En esta política 'low cost' ¿dónde están los que valen y podrían ofrecer recetas? En sus casas, bien contentos y tranquilos, sabedores de que no se puede tener excelencia a precio de ganga.

Estos días, del rey para abajo, proliferan las voces críticas con los gastos electorales. En cuatro meses va a haber dos procesos, el primero de los cuales costó 130 millones de euros. Es curioso que estas voces nunca hagan referencia a lo que cuesta anualmente la corrupción, 30.000 millones de euros, pero el gasto electoral les preocupa. Si alguien, sardónico, piensa que la dictadura es más barata, acierta y se equivoca: la dictadura es más barata en papeletas, pero muy cara en términos de corrupción: política, ética y económica. Lo cierto es que, ante la impotencia de unos representantes incapaces de dialogar, acudimos a una nueva cita en la que habrá un nuevo reparto de cartas entre los jugadores.

También se propone, para acabar con la atomización del voto, de encaminar la ley electoral hacia comicios a doble vuelta o a la inglesa, pero la ley electoral ya es de por sí bastante injusta como para darle otra vuelta de tuerca a las mayorías. Mejor sería democratizar por dentro los partidos, airearlos e implicar a los mejores.

Sin embargo, o mucho me equivoco o el 26-J ofrecerá un resultado parecido al de diciembre, salvo que esta vez algo se moverá: los líderes se dejarán de jeremiadas y se verán obligados al pacto. Esta partida se resolverá cediendo.

En todo caso, las caras repetirán o se parecerán mucho. En Cantabria, nuestros candidatos a diputado y senador volverán a darlo todo en plazas de toros y centros sociales. Me temo que a don Carlos Pracht, diputado de Ciudadanos y un hombre llamado a dar inmensos titulares a la prensa, no volveremos a verlo por las Cortes dada su calamitosa irrupción mitinera delante de la plana mayor del partido. Con candidatos así no hay quien gane ni al parchís. Habrá que ver, por su parte, a Rosana Alonso, la diputada de Podemos, cómo navega la tormenta del partido en la región, una tragedia shakespeariana de clase media en donde el Macbeth de turno acabará con la misma degollina que practicó. José Ramón Blanco verá este mes de mayo avanzar el bosque de Birnam para solaz de Juanma Brun, el candidato que no pudo ser en Santander.
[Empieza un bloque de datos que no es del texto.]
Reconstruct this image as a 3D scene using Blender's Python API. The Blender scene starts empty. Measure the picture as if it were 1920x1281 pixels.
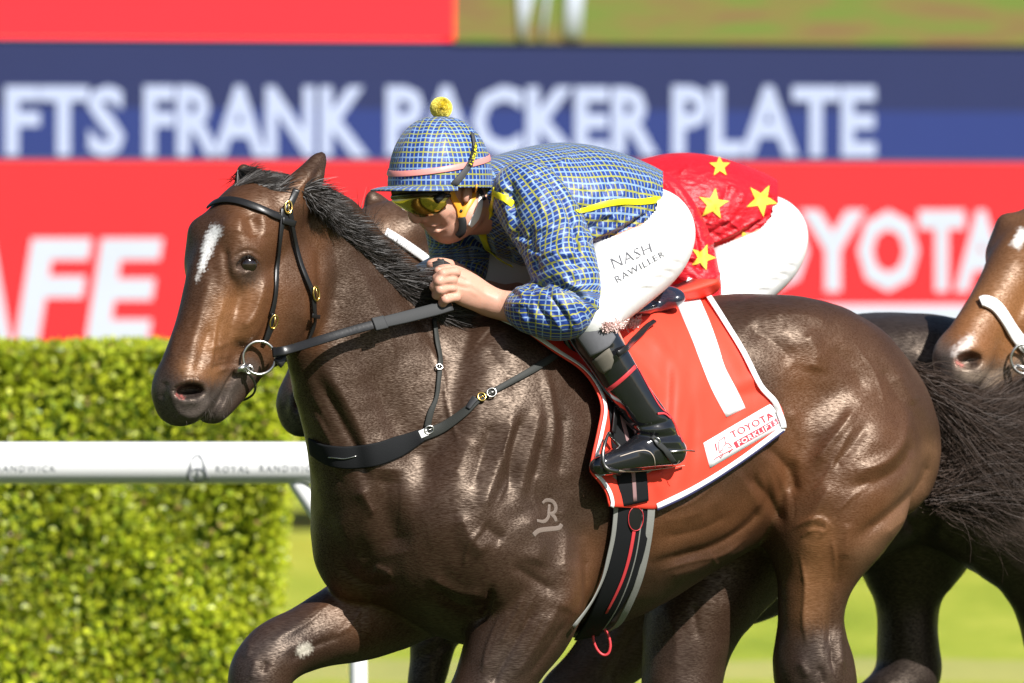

En cuanto a PP y PSOE, acrimonia y placidez: son partidos acostumbrados a gobernar desde la noche de los tiempos y su capacidad de sorpresa a estas alturas es nula.
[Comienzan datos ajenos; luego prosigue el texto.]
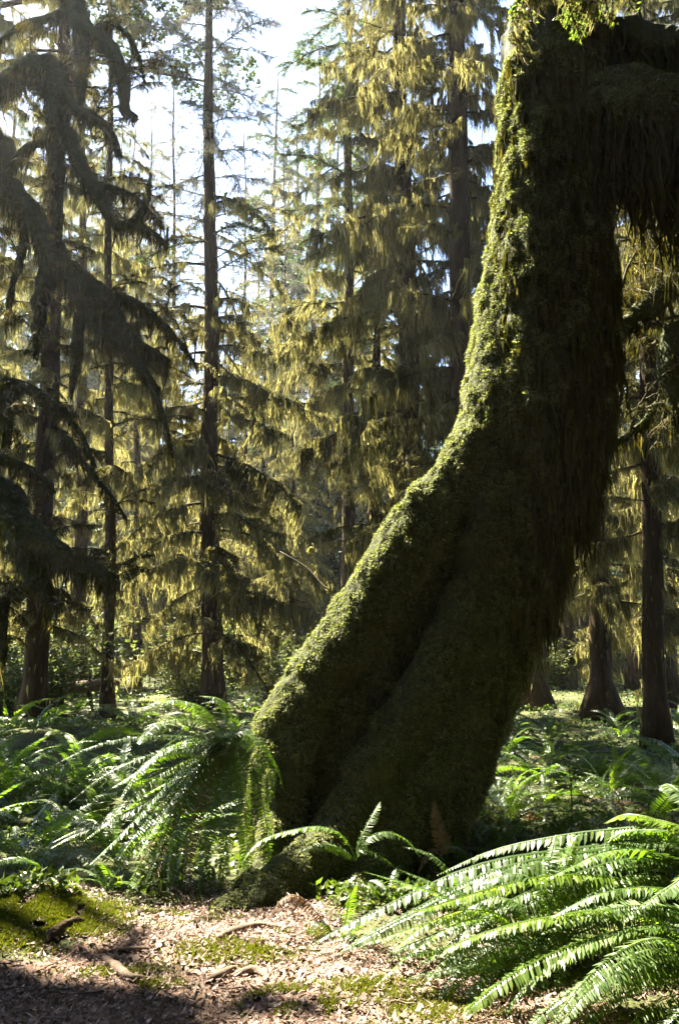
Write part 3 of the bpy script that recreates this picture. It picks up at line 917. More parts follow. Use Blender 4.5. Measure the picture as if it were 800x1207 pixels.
# left, dark stem close to the maple
conifer('spruce_tree', 'dark slender spruce rising behind the drooping maple limbs, its foot among ferns', 38, 868, 13.6, 26, .20, 76, (1.6, 99), 95, lambda u, r: (mossy if u < .2 else heavy)(r), lambda u: .5 - .2 * u, lambda u: -.05, None, 21)
conifer('spruce_tree', 'thin dark spruce stem between the fallen log and the tall central spruce', 92, 832, 21, 24, .19, 100, (1.2, 99), 40, lambda u, r: mossy(r), lambda u: .8 - .5 * u, lambda u: -.1, None, 22)
# the tall spruce left of the buttress
conifer('spruce_tree', 'tall straight spruce with drooping golden moss branches and a bare upper stem', 250, 832, 17.5, 23, .25, 245, (1.0, 99), 135,
        lambda u, r: (mossy if u < .40 else light if u < .52 else wispy)(r), lambda u: (1.0 - .1 * u) if u < .8 else max(.3, .92 - 2.5 * (u - .8)), lambda u: -.05 + .15 * u, None, 23, 1.35, n_trunk=44)
# mossy conifers behind the great trunk
conifer('hemlock_tree', 'mossy hemlock curtained with hanging moss just left of the giant trunk', 497, 850, 13.5, 26, .20, 470, (2.2, 99), 150, lambda u, r: heavy(r), lambda u: .95 - .35 * u, lambda u: .0, None, 24)
conifer('hemlock_tree', 'short broken hemlock stump wrapped in moss behind the buttress crest', 446, 840, 15, 9.5, .22, 440, (1.5, 99), 34, lambda u, r: heavy(r), lambda u: .55, lambda u: .0, None, 25)
conifer('hemlock_tree', 'shaggy mossy hemlock touching the upper left edge of the giant trunk', 560, 850, 11.5, 25, .22, 536, (2.5, 99), 120, lambda u, r: heavy(r), lambda u: .72 - .2 * u, lambda u: .0, None, 26)
conifer('spruce_tree', 'needle-bearing spruce with drooping tips right of the bright sky gap', 410, 830, 20, 27, .2, 412, (6.5, 99), 80, lambda u, r: (heavy if u < .45 else leafy)(r), lambda u: 1.05 - .3 * u, lambda u: .05, None, 27)
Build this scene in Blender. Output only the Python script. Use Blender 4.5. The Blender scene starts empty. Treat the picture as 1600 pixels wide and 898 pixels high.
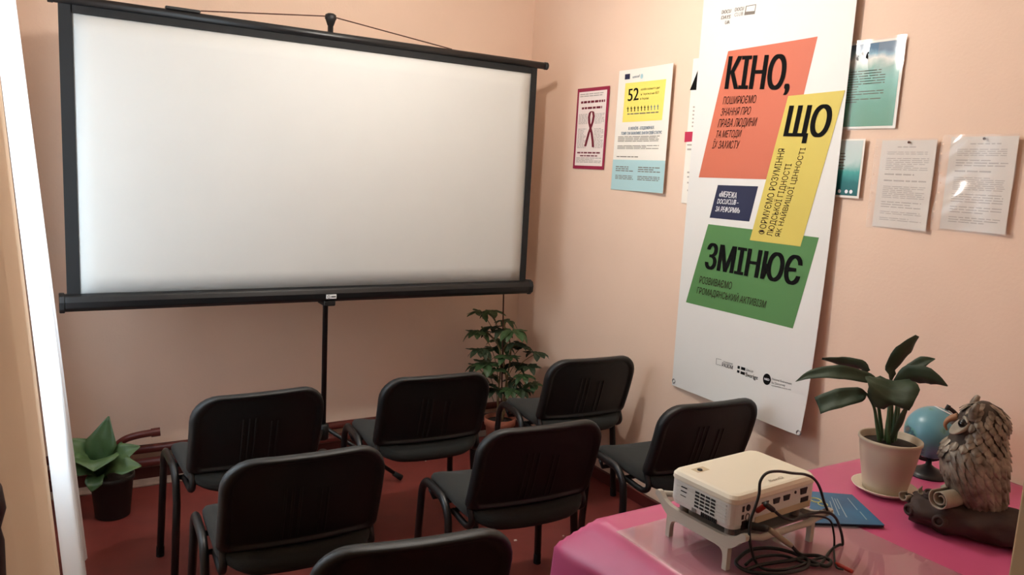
import bpy, bmesh, math, random
from mathutils import Vector, Matrix
random.seed(7)
C = bpy.context.scene.collection
SC = bpy.context.scene
PI = math.pi
V = Vector

# ---------------------------------------------------------------- camera
FPX = 1209.4                      # focal length in pixels of the 1600x898 frame
YAW, PITCH, ROLL = 0.546015, 0.148309, 0.054221
CAMP = V((0.0, 0.0, 1.6))
_f = V((math.sin(YAW)*math.cos(PITCH), math.cos(YAW)*math.cos(PITCH), -math.sin(PITCH)))
_r0 = V((math.cos(YAW), -math.sin(YAW), 0)); _u0 = _r0.cross(_f)
_r = math.cos(ROLL)*_r0 + math.sin(ROLL)*_u0
_u = -math.sin(ROLL)*_r0 + math.cos(ROLL)*_u0
cd = bpy.data.cameras.new('camera'); cam = bpy.data.objects.new('camera', cd); C.objects.link(cam)
cd.sensor_width = 36; cd.lens = FPX/1600*36; cd.clip_start = 0.02
m4 = Matrix((( _r.x, _u.x, -_f.x, CAMP.x), (_r.y, _u.y, -_f.y, CAMP.y), (_r.z, _u.z, -_f.z, CAMP.z), (0, 0, 0, 1)))
cam.matrix_world = m4
SC.camera = cam

# ---------------------------------------------------------------- light and exposure
LAMP = V((1.30, 2.41, 2.37)); LAMP_STRENGTH = 930.0; LAMP_COL = (1.0, 0.95, 0.88)
SKY_STRENGTH = 9.0; SKY_COL = (0.72, 0.87, 1.0)
SC.view_settings.view_transform = 'Standard'; SC.view_settings.look = 'None'
SC.view_settings.gamma = 1.0; SC.view_settings.use_curve_mapping = False
SC.view_settings.exposure = 0.05
w = bpy.data.worlds.new('sky'); SC.world = w; w.use_nodes = True
bg = w.node_tree.nodes['Background']; bg.inputs[0].default_value = (*SKY_COL, 1); bg.inputs[1].default_value = SKY_STRENGTH
pl = bpy.data.lights.new('window_portal', 'AREA'); pl.shape = 'RECTANGLE'; pl.size = 1.2; pl.size_y = 1.6
po = bpy.data.objects.new('window_portal', pl); C.objects.link(po)
po.location = (-0.345, 2.70, 1.55); po.rotation_euler = (0, -PI/2, 0)
pl.cycles.is_portal = True

# ---------------------------------------------------------------- pixel of the photograph -> point on a surface of the room
def ray(px, py): return _f + (px-800)/FPX*_r - (py-449)/FPX*_u
def on_x(px, py, X): d = ray(px, py); return CAMP + d*(X/d.x)
def on_y(px, py, Y): d = ray(px, py); return CAMP + d*(Y/d.y)
def on_z(px, py, Z): d = ray(px, py); return CAMP + d*((Z-CAMP.z)/d.z)
def on_v(px, py, P, off=0.0):     # vertical plane through P square to the line of sight, off metres behind it
    P = V(P); n = V((P.x, P.y, 0)).normalized(); d = ray(px, py)
    return CAMP + d*((n.dot(P)+off)/n.dot(d))

# ---------------------------------------------------------------- materials
def lin(c):
    return tuple(((x/255)/12.92 if x/255 <= .04045 else ((x/255+.055)/1.055)**2.4) for x in c)
def mat(name, rgb, rough=.6, metal=0, noise=0, nscale=20, bump=0, bscale=200, spec=.5, rgb2=None, sheen=0):
    m = bpy.data.materials.new(name); m.use_nodes = True; nt = m.node_tree; b = nt.nodes['Principled BSDF']
    c = lin(rgb); b.inputs['Base Color'].default_value = (*c, 1); b.inputs['Roughness'].default_value = rough
    b.inputs['Metallic'].default_value = metal; b.inputs['Specular IOR Level'].default_value = spec
    if sheen: b.inputs['Sheen Weight'].default_value = sheen
    tc = nt.nodes.new('ShaderNodeTexCoord')
    if noise:
        n = nt.nodes.new('ShaderNodeTexNoise'); n.inputs['Scale'].default_value = nscale; n.inputs['Detail'].default_value = 5
        nt.links.new(tc.outputs['Object'], n.inputs['Vector'])
        r = nt.nodes.new('ShaderNodeValToRGB'); r.color_ramp.elements[0].position = .3; r.color_ramp.elements[1].position = .7
        c2 = lin(rgb2) if rgb2 else tuple(x*(1-noise) for x in c)
        r.color_ramp.elements[0].color = (*c2, 1); r.color_ramp.elements[1].color = (*c, 1)
        nt.links.new(n.outputs['Fac'], r.inputs['Fac']); nt.links.new(r.outputs['Color'], b.inputs['Base Color'])
    if bump:
        n2 = nt.nodes.new('ShaderNodeTexNoise'); n2.inputs['Scale'].default_value = bscale
        nt.links.new(tc.outputs['Object'], n2.inputs['Vector'])
        bp = nt.nodes.new('ShaderNodeBump'); bp.inputs['Strength'].default_value = bump; bp.inputs['Distance'].default_value = .002
        nt.links.new(n2.outputs['Fac'], bp.inputs['Height']); nt.links.new(bp.outputs['Normal'], b.inputs['Normal'])
    return m
def cloth_mat(name, rgb, transl, transp, rough=.9):
    m = bpy.data.materials.new(name); m.use_nodes = True; nt = m.node_tree; nt.nodes.clear()
    out = nt.nodes.new('ShaderNodeOutputMaterial'); c = (*lin(rgb), 1)
    d = nt.nodes.new('ShaderNodeBsdfDiffuse'); d.inputs[0].default_value = c
    t = nt.nodes.new('ShaderNodeBsdfTranslucent'); t.inputs[0].default_value = c
    x = nt.nodes.new('ShaderNodeBsdfTransparent')
    m1 = nt.nodes.new('ShaderNodeMixShader'); m1.inputs[0].default_value = transl
    m2 = nt.nodes.new('ShaderNodeMixShader'); m2.inputs[0].default_value = transp
    L = nt.links
    L.new(d.outputs[0], m1.inputs[1]); L.new(t.outputs[0], m1.inputs[2]); L.new(m1.outputs[0], m2.inputs[1]); L.new(x.outputs[0], m2.inputs[2]); L.new(m2.outputs[0], out.inputs[0])
    return m
def clear_mat(name, gloss=.08, rough=.06, tint=(1, 1, 1), haze=0.0, bump=0):
    m = bpy.data.materials.new(name); m.use_nodes = True; nt = m.node_tree; nt.nodes.clear(); L = nt.links
    out = nt.nodes.new('ShaderNodeOutputMaterial')
    x = nt.nodes.new('ShaderNodeBsdfTransparent'); x.inputs[0].default_value = (*tint, 1)
    g = nt.nodes.new('ShaderNodeBsdfGlossy'); g.inputs['Roughness'].default_value = rough
    d = nt.nodes.new('ShaderNodeBsdfDiffuse'); d.inputs[0].default_value = (.85, .85, .85, 1)
    fr = nt.nodes.new('ShaderNodeFresnel'); fr.inputs[0].default_value = 1.5
    mh = nt.nodes.new('ShaderNodeMixShader'); mh.inputs[0].default_value = haze
    L.new(x.outputs[0], mh.inputs[1]); L.new(d.outputs[0], mh.inputs[2])
    mg = nt.nodes.new('ShaderNodeMixShader'); ge = nt.nodes.new('ShaderNodeNewGeometry')
    iv_ = nt.nodes.new('ShaderNodeMath'); iv_.operation = 'SUBTRACT'; iv_.inputs[0].default_value = 1; L.new(ge.outputs['Backfacing'], iv_.inputs[1])
    mu = nt.nodes.new('ShaderNodeMath'); mu.operation = 'MULTIPLY'; L.new(fr.outputs[0], mu.inputs[0]); L.new(iv_.outputs[0], mu.inputs[1]); L.new(mu.outputs[0], mg.inputs[0])
    L.new(mh.outputs[0], mg.inputs[1]); L.new(g.outputs[0], mg.inputs[2]); L.new(mg.outputs[0], out.inputs[0])
    if bump:
        tc = nt.nodes.new('ShaderNodeTexCoord'); n2 = nt.nodes.new('ShaderNodeTexNoise'); n2.inputs['Scale'].default_value = 9
        L.new(tc.outputs['Object'], n2.inputs['Vector']); bp = nt.nodes.new('ShaderNodeBump'); bp.inputs['Strength'].default_value = bump; bp.inputs['Distance'].default_value = .03
        L.new(n2.outputs['Fac'], bp.inputs['Height']); L.new(bp.outputs[0], g.inputs['Normal']); L.new(bp.outputs[0], fr.inputs['Normal'])
    return m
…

El camino está trazado pero faltan buenos pilotos… y buenos ciudadanos.

Sabemos que el 26 de junio habrá elecciones, pero no sabemos dónde están los refugiados sirios que iba a acoger Cantabria. ¡Pobre gente si lo que esperaban era nuestra ayuda! ¿Dónde están ahora nuestros líderes, que se daban golpes de pecho por amor y compromiso con lo que vagan por Europa vapuleados de un lugar a otro? ¿A qué administración echarán la culpa cuando la constatación obvia es el fracaso de todos, sin paliativos?

Reiteradamente, y más aún al calor de la crisis, surgen voces de protesta que cuestionan la representación política. “No nos representan”, dicen. Y es entendible este malestar. Solo que la realidad es mucho peor. Porque los políticos sí que nos representan por más que reneguemos de ellos; y esta decepción que producen es la decepción de nosotros mismos como individuos políticos inmersos en una sociedad.